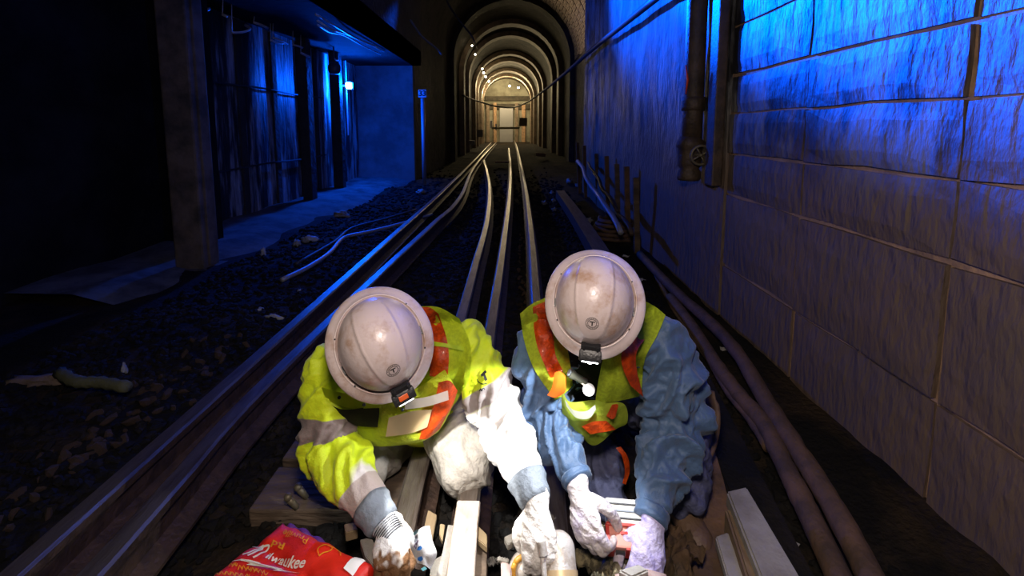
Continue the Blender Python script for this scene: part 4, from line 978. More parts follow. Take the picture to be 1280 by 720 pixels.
# ---- helmets
hm = mat('dirty_white_helmet', (.56, .465, .45), .34, 0, (.34, .20, .12), 13, (.50, .72), .12, 70, coat=.15)
blackp = mat('black_plastic', (.018, .018, .02), .4, bump=.2, bscale=120)
hb, ha, HH = .124, .109, .128
def crownz(x, y):
    q = max(0.0, 1-(x/ha)**2-(y/hb)**2); z = HH*q**.46
    xl = .044*max(0.0, 1-((y+.012)/.125)**2)**.42+.004
    d = abs(x)-xl
    z += .0050/(1+math.exp(max(-40, min(40, d/.0012)))) * min(1, q*5)
    z += .0042*math.exp(-(d/.0024)**2)*min(1, q*5)
    return z
def helmet(parent, pos, up, fwd, lampstyle):
    T = frame(pos, up, fwd)
    bm = bmesh.new(); NT, NR = 120, 46; rings = []
    for i in range(NR):
        f = i/(NR-1); rr = math.sin(f*PI/2)
        if i == 0: rings.append([bm.verts.new(T @ Vector((0, 0, crownz(0, 0))))]); continue
        rings.append([bm.verts.new(T @ Vector((ha*rr*math.cos(t), hb*rr*math.sin(t), crownz(ha*rr*math.cos(t), hb*rr*math.sin(t)) if i < NR-1 else -.004))) for t in np.linspace(0, 2*PI, NT, endpoint=False)])
    # gutter step then brim
    for k, (fx, fz) in enumerate([(1.025, -.006), (1.045, .006), (1.065, .009), (1.08, .004), (1.10, .0025), (1.17, -.001), (1.24, -.006), (1.285, -.011), (1.30, -.0135), (1.30, -.0165), (1.28, -.0155), (1.17, -.005), (1.05, -.002)]):
        rings.append([bm.verts.new(T @ Vector((ha*fx*math.cos(t), (hb*fx-.002)*math.sin(t)*(1.0 if abs(fx) < 1.1 else .985), fz+.004-.012*max(0, abs(math.sin(t))**3)*(fx-1.0)/.3+(.004*math.cos(2*t)*(fx-1)/.3)))) for t in np.linspace(0, 2*PI, NT, endpoint=False)])
    for a, b in zip(rings, rings[1:]):
        for k in range(NT):
            q = list(dict.fromkeys([a[k % len(a)], b[k], b[(k+1) % NT], a[(k+1) % len(a)]])); bm.faces.new(q)
    bmesh.ops.recalc_face_normals(bm, faces=bm.faces[:])
    h = bmo('helmet', bm, hm, parent, smooth=True); h['label'] = 'stained white full-brim hard hat'
    # slots, rivets
    for sx in (-1, 1):
        bm = bmesh.new(); 
        box(bm, (-.0015, -.012, 0), (.0025, .012, .006), T @ Matrix.Translation((sx*(ha*1.0), .02, .004))); bmo('slot', bm, blackp, h)
        for a in (.55, 2.6, -.5):
            bm = bmesh.new(); bmesh.ops.create_icosphere(bm, subdivisions=2, radius=.0022, matrix=T @ Matrix.Translation((sx*ha*1.055*math.cos(a), hb*1.055*math.sin(a), .012))); bmo('rivet', bm, blackp, h)
    # round T emblem on the front slope
    def onc(x, y, off=.0012): return T @ Vector((x, y, crownz(x, y)+off))
    cy = .078; vs_, fs = [], []
    def band(r0, r1, n=40):
        b = len(vs_)
        for k in range(n):
            a = 2*PI*k/n
            for r in (r0, r1): vs_.append(onc(r*math.cos(a), cy+.78*r*math.sin(a))[:])
        for k in range(n): j = (k+1) % n; fs.append((b+2*k, b+2*k+1, b+2*j+1, b+2*j))
    def quad(x0, y0, x1, y1, n=6):
        for i in range(n):
            b = len(vs_); xa, xb = x0+(x1-x0)*i/n, x0+(x1-x0)*(i+1)/n
            for x, y in ((xa, y0), (xb, y0), (xb, y1), (xa, y1)): vs_.append(onc(x, y)[:])
            fs.append((b, b+1, b+2, b+3))
    band(.0105, .0118); band(.0162, .0174)
    quad(-.0072, cy-.0045, .0072, cy-.002); quad(-.0016, cy-.002, .0016, cy+.0055)
    for k in range(26):
        if k % 13 in (0,): continue
        a = 2*PI*k/26; b = len(vs_)
        for da, r in ((-.05, .0126), (.05, .0126), (.05, .0152), (-.05, .0152)): vs_.append(onc(r*math.cos(a+da), cy+.78*r*math.sin(a+da))[:])
        fs.append((b, b+1, b+2, b+3))
    me = bpy.data.meshes.new('round_emblem'); me.from_pydata(vs_, [], fs); link('round_emblem', me, M['signtxt'], h)['label'] = 'round black emblem with a letter T'
    # headlamp on the front
    L_ = emp  # parts are direct meshes
    yb = hb+.004
    bm = bmesh.new(); TT_ = T @ Matrix.Translation((0, yb-.006, .030)) @ Matrix.Rotation(math.radians(-38), 4, 'X')
    box(bm, (-.026, -.004, -.012), (.026, .010, .014), TT_, bev=.003)
    for k in (-1, 1): box(bm, (k*.018-.003, -.006, -.018), (k*.018+.003, .006, .022), TT_, bev=.001)
    bmo('lamp_bracket', bm, blackp, h)
    T2 = T @ Matrix.Translation((0, yb+.021, .022)) @ Matrix.Rotation(math.radians(-8), 4, 'X')
    bm = bmesh.new(); box(bm, (-.030, -.014, -.015), (.030, .016, .016), T2, bev=.006); lb = bmo('headlamp', bm, blackp, h, smooth=True, angle=40)
    return T, T2, h
lens = mat('headlamp_glass', (1, 1, 1), .2, emit=(.92, .96, 1.0), estr=14)
def subpart(o, parent): return o
def headlamp_lens(T2, h, size, flip=1):
    bm = bmesh.new(); box(bm, (-size, .0155, -.008), (size, .0185, .008), T2, bev=.002)
    lathe(bm, [(0, .004), (.009, .002), (.011, -.002), (0, -.003)], T2 @ Matrix.Translation((0, .012, -.016)) @ Matrix.Rotation(PI, 4, 'X'), 16)
    bmo('headlamp_glass', bm, lens, h)
X = Vector((1, 0, 0))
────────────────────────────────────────
Written exercise: Take the listing and print it again exactly, but without any pictures.

Written solution:
Continue the Blender Python script for this scene: part 4, from line 978. More parts follow. Take the picture to be 1280 by 720 pixels.
# ---- helmets
hm = mat('dirty_white_helmet', (.56, .465, .45), .34, 0, (.34, .20, .12), 13, (.50, .72), .12, 70, coat=.15)
blackp = mat('black_plastic', (.018, .018, .02), .4, bump=.2, bscale=120)
hb, ha, HH = .124, .109, .128
def crownz(x, y):
    q = max(0.0, 1-(x/ha)**2-(y/hb)**2); z = HH*q**.46
    xl = .044*max(0.0, 1-((y+.012)/.125)**2)**.42+.004
    d = abs(x)-xl
    z += .0050/(1+math.exp(max(-40, min(40, d/.0012)))) * min(1, q*5)
    z += .0042*math.exp(-(d/.0024)**2)*min(1, q*5)
    return z
def helmet(parent, pos, up, fwd, lampstyle):
    T = frame(pos, up, fwd)
    bm = bmesh.new(); NT, NR = 120, 46; rings = []
    for i in range(NR):
        f = i/(NR-1); rr = math.sin(f*PI/2)
        if i == 0: rings.append([bm.verts.new(T @ Vector((0, 0, crownz(0, 0))))]); continue
        rings.append([bm.verts.new(T @ Vector((ha*rr*math.cos(t), hb*rr*math.sin(t), crownz(ha*rr*math.cos(t), hb*rr*math.sin(t)) if i < NR-1 else -.004))) for t in np.linspace(0, 2*PI, NT, endpoint=False)])
    # gutter step then brim
    for k, (fx, fz) in enumerate([(1.025, -.006), (1.045, .006), (1.065, .009), (1.08, .004), (1.10, .0025), (1.17, -.001), (1.24, -.006), (1.285, -.011), (1.30, -.0135), (1.30, -.0165), (1.28, -.0155), (1.17, -.005), (1.05, -.002)]):
        rings.append([bm.verts.new(T @ Vector((ha*fx*math.cos(t), (hb*fx-.002)*math.sin(t)*(1.0 if abs(fx) < 1.1 else .985), fz+.004-.012*max(0, abs(math.sin(t))**3)*(fx-1.0)/.3+(.004*math.cos(2*t)*(fx-1)/.3)))) for t in np.linspace(0, 2*PI, NT, endpoint=False)])
    for a, b in zip(rings, rings[1:]):
        for k in range(NT):
            q = list(dict.fromkeys([a[k % len(a)], b[k], b[(k+1) % NT], a[(k+1) % len(a)]])); bm.faces.new(q)
    bmesh.ops.recalc_face_normals(bm, faces=bm.faces[:])
    h = bmo('helmet', bm, hm, parent, smooth=True); h['label'] = 'stained white full-brim hard hat'
    # slots, rivets
    for sx in (-1, 1):
        bm = bmesh.new(); 
        box(bm, (-.0015, -.012, 0), (.0025, .012, .006), T @ Matrix.Translation((sx*(ha*1.0), .02, .004))); bmo('slot', bm, blackp, h)
        for a in (.55, 2.6, -.5):
            bm = bmesh.new(); bmesh.ops.create_icosphere(bm, subdivisions=2, radius=.0022, matrix=T @ Matrix.Translation((sx*ha*1.055*math.cos(a), hb*1.055*math.sin(a), .012))); bmo('rivet', bm, blackp, h)
    # round T emblem on the front slope
    def onc(x, y, off=.0012): return T @ Vector((x, y, crownz(x, y)+off))
    cy = .078; vs_, fs = [], []
    def band(r0, r1, n=40):
        b = len(vs_)
        for k in range(n):
            a = 2*PI*k/n
            for r in (r0, r1): vs_.append(onc(r*math.cos(a), cy+.78*r*math.sin(a))[:])
        for k in range(n): j = (k+1) % n; fs.append((b+2*k, b+2*k+1, b+2*j+1, b+2*j))
    def quad(x0, y0, x1, y1, n=6):
        for i in range(n):
            b = len(vs_); xa, xb = x0+(x1-x0)*i/n, x0+(x1-x0)*(i+1)/n
            for x, y in ((xa, y0), (xb, y0), (xb, y1), (xa, y1)): vs_.append(onc(x, y)[:])
            fs.append((b, b+1, b+2, b+3))
    band(.0105, .0118); band(.0162, .0174)
    quad(-.0072, cy-.0045, .0072, cy-.002); quad(-.0016, cy-.002, .0016, cy+.0055)
    for k in range(26):
        if k % 13 in (0,): continue
        a = 2*PI*k/26; b = len(vs_)
        for da, r in ((-.05, .0126), (.05, .0126), (.05, .0152), (-.05, .0152)): vs_.append(onc(r*math.cos(a+da), cy+.78*r*math.sin(a+da))[:])
        fs.append((b, b+1, b+2, b+3))
    me = bpy.data.meshes.new('round_emblem'); me.from_pydata(vs_, [], fs); link('round_emblem', me, M['signtxt'], h)['label'] = 'round black emblem with a letter T'
    # headlamp on the front
    L_ = emp  # parts are direct meshes
    yb = hb+.004
    bm = bmesh.new(); TT_ = T @ Matrix.Translation((0, yb-.006, .030)) @ Matrix.Rotation(math.radians(-38), 4, 'X')
    box(bm, (-.026, -.004, -.012), (.026, .010, .014), TT_, bev=.003)
    for k in (-1, 1): box(bm, (k*.018-.003, -.006, -.018), (k*.018+.003, .006, .022), TT_, bev=.001)
    bmo('lamp_bracket', bm, blackp, h)
    T2 = T @ Matrix.Translation((0, yb+.021, .022)) @ Matrix.Rotation(math.radians(-8), 4, 'X')
    bm = bmesh.new(); box(bm, (-.030, -.014, -.015), (.030, .016, .016), T2, bev=.006); lb = bmo('headlamp', bm, blackp, h, smooth=True, angle=40)
    return T, T2, h
lens = mat('headlamp_glass', (1, 1, 1), .2, emit=(.92, .96, 1.0), estr=14)
def subpart(o, parent): return o
def headlamp_lens(T2, h, size, flip=1):
    bm = bmesh.new(); box(bm, (-size, .0155, -.008), (size, .0185, .008), T2, bev=.002)
    lathe(bm, [(0, .004), (.009, .002), (.011, -.002), (0, -.003)], T2 @ Matrix.Translation((0, .012, -.016)) @ Matrix.Rotation(PI, 4, 'X'), 16)
    bmo('headlamp_glass', bm, lens, h)
X = Vector((1, 0, 0))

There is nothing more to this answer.